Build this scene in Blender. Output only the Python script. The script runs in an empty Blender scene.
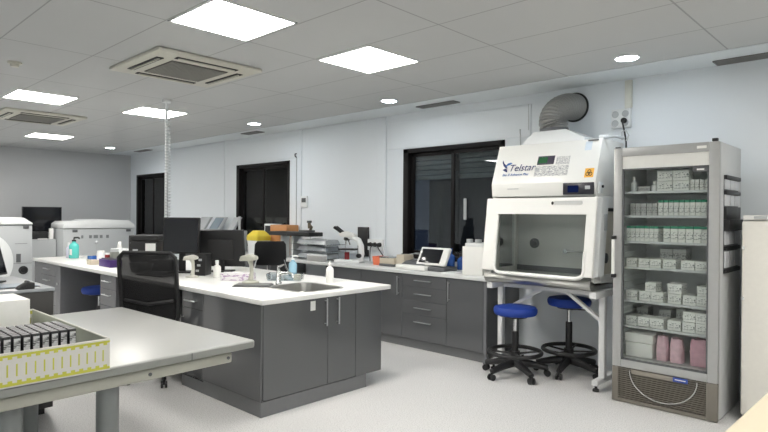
import bpy, bmesh, math, random
from mathutils import Vector, Matrix
random.seed(7)
C = bpy.context.scene.collection
R = math.radians
PI = math.pi
ORG = {}

# ------------------------------------------------------------------ materials
MATS = {}
def mat(name, col, rough=.5, metal=0.0, spec=.5, coat=0.0, var=.04, scale=30.0, bump=0.0, bscale=200.0):
    if name in MATS: return MATS[name]
    m = bpy.data.materials.new(name); m.use_nodes = True
    nt = m.node_tree; b = nt.nodes['Principled BSDF']
    b.inputs['Roughness'].default_value = rough
    b.inputs['Metallic'].default_value = metal
    b.inputs['Specular IOR Level'].default_value = spec
    b.inputs['Coat Weight'].default_value = coat
    b.inputs['Coat Roughness'].default_value = .08
    tc = nt.nodes.new('ShaderNodeTexCoord')
    nz = nt.nodes.new('ShaderNodeTexNoise'); nz.inputs['Scale'].default_value = scale; nz.inputs['Detail'].default_value = 3
    nt.links.new(tc.outputs['Object'], nz.inputs['Vector'])
    mx = nt.nodes.new('ShaderNodeMix'); mx.data_type = 'RGBA'
    mx.inputs[6].default_value = (*[c*(1-var) for c in col], 1)
    mx.inputs[7].default_value = (*[min(1, c*(1+var)) for c in col], 1)
    nt.links.new(nz.outputs['Fac'], mx.inputs[0])
    nt.links.new(mx.outputs[2], b.inputs['Base Color'])
    if bump:
        n2 = nt.nodes.new('ShaderNodeTexNoise'); n2.inputs['Scale'].default_value = bscale
        nt.links.new(tc.outputs['Object'], n2.inputs['Vector'])
        bp = nt.nodes.new('ShaderNodeBump'); bp.inputs['Strength'].default_value = bump; bp.inputs['Distance'].default_value = .002
        nt.links.new(n2.outputs['Fac'], bp.inputs['Height']); nt.links.new(bp.outputs['Normal'], b.inputs['Normal'])
    MATS[name] = m
    return m

def emit(name, col, s):
    if name in MATS: return MATS[name]
    m = bpy.data.materials.new(name); m.use_nodes = True
    nt = m.node_tree; nt.nodes.clear()
    e = nt.nodes.new('ShaderNodeEmission'); e.inputs[0].default_value = (*col, 1); e.inputs[1].default_value = s
    o = nt.nodes.new('ShaderNodeOutputMaterial'); nt.links.new(e.outputs[0], o.inputs[0])
    MATS[name] = m; return m

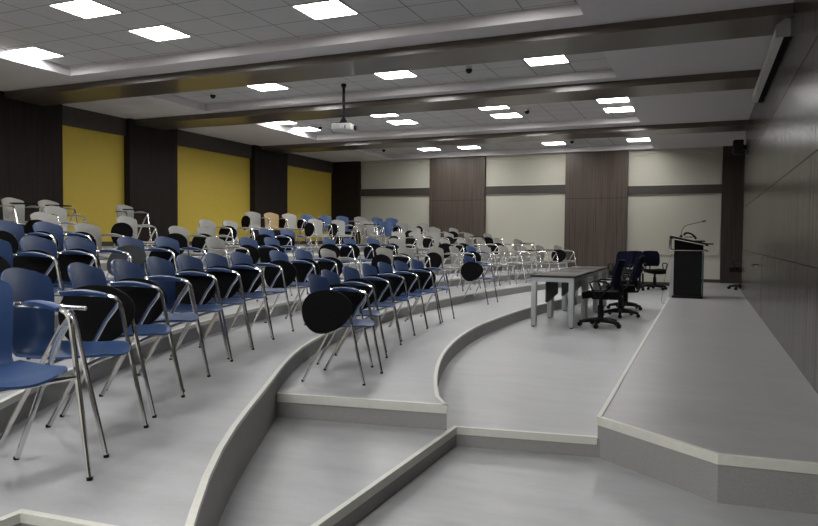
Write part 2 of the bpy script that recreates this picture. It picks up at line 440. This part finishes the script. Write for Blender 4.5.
# ------------------------------------------------------------------ tablet chairs (front = +x)
SH = {'blue': M['blue'], 'grey': M['grey'], 'tan': M['tan']}
def seat_mesh(m):
    G = []
    for i in range(12):
        v = i / 11; row = []
        x = -.165 + .405 * v
        hw = .205 + .03 * math.sin(PI * min(1, v * .8)); 
        if v > .62: hw *= math.sqrt(max(.0, 1 - ((v - .62) / .40) ** 2.6 * .72))
        for j in range(9):
            u = -1 + j / 4
            z = .432 + .018 * u * u - .014 * math.sin(PI * v) + (.010 * v) - .045 * max(0, v - .72) ** 1.3 * 2
            row.append((x - .03 * u * u * v, hw * u, z))
        G.append(row)
    return MB().sheet(G, .010).mesh('seat', m)
def back_mesh(m):
    G = []
    prof = [(-.15, .428), (-.185, .432), (-.212, .455), (-.226, .50), (-.236, .56), (-.247, .63), (-.258, .69), (-.270, .75), (-.281, .79), (-.290, .818), (-.294, .830)]
    n = len(prof)
    for i, (x, z) in enumerate(prof):
        v = i / (n - 1); row = []
        hw = .180 + .025 * min(1, v * 1.3)
        if i == n - 1: hw -= .022
        if i == n - 2: hw -= .008
        for j in range(11):
            u = -1 + j / 5
            zz = z - (.046 * u * u * max(0, v - .5) * 2)
            row.append((x + .062 * u * u * min(1, v * 1.6), hw * u, zz + (.012 * u * u if v < .25 else 0)))
        G.append(row)
    return MB().sheet(G, .010).mesh('backrest', m)
def egg(a=.205, b=.162):
    o = []
    for k in range(32):
        t = 2 * PI * k / 32; c = math.cos(t)
        o.append((a * math.copysign(abs(c) ** .9, c), b * math.sin(t) * (1 - .20 * c)))
    return o
ch = M['chrome']; cm = {}
for k in SH:
    cm['seat', k] = seat_mesh(SH[k]); cm['back', k] = back_mesh(SH[k])
    g = []
    for i in range(8):
        v = i / 7; x = .046 - .235 * v
        hw = .024 + .004 * math.sin(PI * v) - (.008 if i in (0, 7) else 0)
        g.append([(x, .25 + hw * u, .694 + .010 * math.sin(PI * v) - .012 * (1 - v) ** 3 - .006 * abs(u)) for u in (-1, -.5, 0, .5, 1)])
    cm['pad', k] = MB().sheet(g, .016).mesh('armrest', SH[k])
for s in (-1, 1):
    cm['fleg', s] = MB().tube([(.245, .237 * s, .012), (.122, .25 * s, .60), (.112, .25 * s, .64), (.090, .25 * s, .668), (.055, .25 * s, .678)], .0115, 8).mesh('leg', ch)
    cm['rleg', s] = MB().tube([(-.248, .237 * s, .012), (.040, .247 * s, .55), (.088, .25 * s, .615), (.105, .25 * s, .645)], .0115, 8).mesh('leg', ch)
    cm['fcap', s] = MB().lathe([(.0122, 0), (.0128, .012), (.012, .014)], (.2475, .2365 * s, 0), 10).mesh('foot_cap', M['rubber'])
    cm['rcap', s] = MB().lathe([(.0122, 0), (.0128, .012), (.012, .014)], (-.2535, .2365 * s, 0), 10).mesh('foot_cap', M['rubber'])
    cm['rail', s] = MB().tube([(.055, .25 * s, .678), (-.10, .25 * s, .684), (-.19, .245 * s, .684), (-.222, .222 * s, .684)], .0105, 8).mesh('arm_rail', ch)
cm['bar'] = MB().tube([(.157, -.246, .408), (.150, -.1, .408), (.150, .1, .408), (.157, .246, .408)], .010, 8).tube([(-.03, -.246, .405), (-.03, .246, .405)], .010, 8).mesh('seat_support', ch)
def tab_mtx(kind):
    if kind == 'flat': return Matrix.Translation((.13, -.09, .722)) @ Matrix.Rotation(R(78), 4, 'Z')
    if kind == 'out': return Matrix.Translation((-.01, -.345, .60)) @ Matrix.Rotation(R(60), 4, 'X') @ Matrix.Rotation(R(10), 4, 'Z')
    return Matrix.Translation((-.035, -.288, .565)) @ Matrix.Rotation(R(90), 4, 'X') @ Matrix.Rotation(R(14), 4, 'Z')
for kd, m in (('fold', 'black'), ('out', 'slate'), ('flat', 'black')):
    cm['tab', kd] = MB().slab(egg(), tab_mtx(kd), .015).mesh('writing_tablet', M[m])
cm['bracket', 'fold'] = MB().tube([(.075, -.25, .655), (.075, -.272, .64), (.085, -.279, .60)], .010, 8).mesh('tablet_bracket', ch)
cm['bracket', 'out'] = MB().tube([(.075, -.25, .66), (.075, -.275, .655), (.08, -.305, .650)], .010, 8).mesh('tablet_bracket', ch)
cm['bracket', 'flat'] = MB().tube([(.075, -.25, .665), (.085, -.25, .705), (.11, -.16, .712)], .010, 8).mesh('tablet_bracket', ch)
cm['bracket', 'stub'] = MB().tube([(.085, -.25, .665), (.085, -.262, .672), (.175, -.262, .668)], .010, 8).mesh('tablet_bracket', ch)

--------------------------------

▸ INSTRUCTIONS FOR THE TASK:
Copy the material above exactly and drop the pictures.

▸ RESPONSE:
Build this scene in Blender. Output only the Python script. The script runs in an empty Blender scene.
import bpy, bmesh, math, random
from mathutils import Vector, Matrix
random.seed(7)
C = bpy.context.scene.collection
R = math.radians
PI = math.pi
ORG = {}

# ------------------------------------------------------------------ materials
MATS = {}
def mat(name, col, rough=.5, metal=0.0, spec=.5, coat=0.0, var=.04, scale=30.0, bump=0.0, bscale=200.0):
    if name in MATS: return MATS[name]
    m = bpy.data.materials.new(name); m.use_nodes = True
    nt = m.node_tree; b = nt.nodes['Principled BSDF']
    b.inputs['Roughness'].default_value = rough
    b.inputs['Metallic'].default_value = metal
    b.inputs['Specular IOR Level'].default_value = spec
    b.inputs['Coat Weight'].default_value = coat
    b.inputs['Coat Roughness'].default_value = .08
    tc = nt.nodes.new('ShaderNodeTexCoord')
    nz = nt.nodes.new('ShaderNodeTexNoise'); nz.inputs['Scale'].default_value = scale; nz.inputs['Detail'].default_value = 3
    nt.links.new(tc.outputs['Object'], nz.inputs['Vector'])
    mx = nt.nodes.new('ShaderNodeMix'); mx.data_type = 'RGBA'
    mx.inputs[6].default_value = (*[c*(1-var) for c in col], 1)
    mx.inputs[7].default_value = (*[min(1, c*(1+var)) for c in col], 1)
    nt.links.new(nz.outputs['Fac'], mx.inputs[0])
    nt.links.new(mx.outputs[2], b.inputs['Base Color'])
    if bump:
        n2 = nt.nodes.new('ShaderNodeTexNoise'); n2.inputs['Scale'].default_value = bscale
        nt.links.new(tc.outputs['Object'], n2.inputs['Vector'])
        bp = nt.nodes.new('ShaderNodeBump'); bp.inputs['Strength'].default_value = bump; bp.inputs['Distance'].default_value = .002
        nt.links.new(n2.outputs['Fac'], bp.inputs['Height']); nt.links.new(bp.outputs['Normal'], b.inputs['Normal'])
    MATS[name] = m
    return m

def emit(name, col, s):
    if name in MATS: return MATS[name]
    m = bpy.data.materials.new(name); m.use_nodes = True
    nt = m.node_tree; nt.nodes.clear()
    e = nt.nodes.new('ShaderNodeEmission'); e.inputs[0].default_value = (*col, 1); e.inputs[1].default_value = s
    o = nt.nodes.new('ShaderNodeOutputMaterial'); nt.links.new(e.outputs[0], o.inputs[0])
    MATS[name] = m; return m

Write part 2 of the bpy script that recreates this picture. It picks up at line 440. This part finishes the script. Write for Blender 4.5.
# ------------------------------------------------------------------ tablet chairs (front = +x)
SH = {'blue': M['blue'], 'grey': M['grey'], 'tan': M['tan']}
def seat_mesh(m):
    G = []
    for i in range(12):
        v = i / 11; row = []
        x = -.165 + .405 * v
        hw = .205 + .03 * math.sin(PI * min(1, v * .8)); 
        if v > .62: hw *= math.sqrt(max(.0, 1 - ((v - .62) / .40) ** 2.6 * .72))
        for j in range(9):
            u = -1 + j / 4
            z = .432 + .018 * u * u - .014 * math.sin(PI * v) + (.010 * v) - .045 * max(0, v - .72) ** 1.3 * 2
            row.append((x - .03 * u * u * v, hw * u, z))
        G.append(row)
    return MB().sheet(G, .010).mesh('seat', m)
def back_mesh(m):
    G = []
    prof = [(-.15, .428), (-.185, .432), (-.212, .455), (-.226, .50), (-.236, .56), (-.247, .63), (-.258, .69), (-.270, .75), (-.281, .79), (-.290, .818), (-.294, .830)]
    n = len(prof)
    for i, (x, z) in enumerate(prof):
        v = i / (n - 1); row = []
        hw = .180 + .025 * min(1, v * 1.3)
        if i == n - 1: hw -= .022
        if i == n - 2: hw -= .008
        for j in range(11):
            u = -1 + j / 5
            zz = z - (.046 * u * u * max(0, v - .5) * 2)
            row.append((x + .062 * u * u * min(1, v * 1.6), hw * u, zz + (.012 * u * u if v < .25 else 0)))
        G.append(row)
    return MB().sheet(G, .010).mesh('backrest', m)
def egg(a=.205, b=.162):
    o = []
    for k in range(32):
        t = 2 * PI * k / 32; c = math.cos(t)
        o.append((a * math.copysign(abs(c) ** .9, c), b * math.sin(t) * (1 - .20 * c)))
    return o
ch = M['chrome']; cm = {}
for k in SH:
    cm['seat', k] = seat_mesh(SH[k]); cm['back', k] = back_mesh(SH[k])
    g = []
    for i in range(8):
        v = i / 7; x = .046 - .235 * v
        hw = .024 + .004 * math.sin(PI * v) - (.008 if i in (0, 7) else 0)
        g.append([(x, .25 + hw * u, .694 + .010 * math.sin(PI * v) - .012 * (1 - v) ** 3 - .006 * abs(u)) for u in (-1, -.5, 0, .5, 1)])
    cm['pad', k] = MB().sheet(g, .016).mesh('armrest', SH[k])
for s in (-1, 1):
    cm['fleg', s] = MB().tube([(.245, .237 * s, .012), (.122, .25 * s, .60), (.112, .25 * s, .64), (.090, .25 * s, .668), (.055, .25 * s, .678)], .0115, 8).mesh('leg', ch)
    cm['rleg', s] = MB().tube([(-.248, .237 * s, .012), (.040, .247 * s, .55), (.088, .25 * s, .615), (.105, .25 * s, .645)], .0115, 8).mesh('leg', ch)
    cm['fcap', s] = MB().lathe([(.0122, 0), (.0128, .012), (.012, .014)], (.2475, .2365 * s, 0), 10).mesh('foot_cap', M['rubber'])
    cm['rcap', s] = MB().lathe([(.0122, 0), (.0128, .012), (.012, .014)], (-.2535, .2365 * s, 0), 10).mesh('foot_cap', M['rubber'])
    cm['rail', s] = MB().tube([(.055, .25 * s, .678), (-.10, .25 * s, .684), (-.19, .245 * s, .684), (-.222, .222 * s, .684)], .0105, 8).mesh('arm_rail', ch)
cm['bar'] = MB().tube([(.157, -.246, .408), (.150, -.1, .408), (.150, .1, .408), (.157, .246, .408)], .010, 8).tube([(-.03, -.246, .405), (-.03, .246, .405)], .010, 8).mesh('seat_support', ch)
def tab_mtx(kind):
    if kind == 'flat': return Matrix.Translation((.13, -.09, .722)) @ Matrix.Rotation(R(78), 4, 'Z')
    if kind == 'out': return Matrix.Translation((-.01, -.345, .60)) @ Matrix.Rotation(R(60), 4, 'X') @ Matrix.Rotation(R(10), 4, 'Z')
    return Matrix.Translation((-.035, -.288, .565)) @ Matrix.Rotation(R(90), 4, 'X') @ Matrix.Rotation(R(14), 4, 'Z')
for kd, m in (('fold', 'black'), ('out', 'slate'), ('flat', 'black')):
    cm['tab', kd] = MB().slab(egg(), tab_mtx(kd), .015).mesh('writing_tablet', M[m])
cm['bracket', 'fold'] = MB().tube([(.075, -.25, .655), (.075, -.272, .64), (.085, -.279, .60)], .010, 8).mesh('tablet_bracket', ch)
cm['bracket', 'out'] = MB().tube([(.075, -.25, .66), (.075, -.275, .655), (.08, -.305, .650)], .010, 8).mesh('tablet_bracket', ch)
cm['bracket', 'flat'] = MB().tube([(.075, -.25, .665), (.085, -.25, .705), (.11, -.16, .712)], .010, 8).mesh('tablet_bracket', ch)
cm['bracket', 'stub'] = MB().tube([(.085, -.25, .665), (.085, -.262, .672), (.175, -.262, .668)], .010, 8).mesh('tablet_bracket', ch)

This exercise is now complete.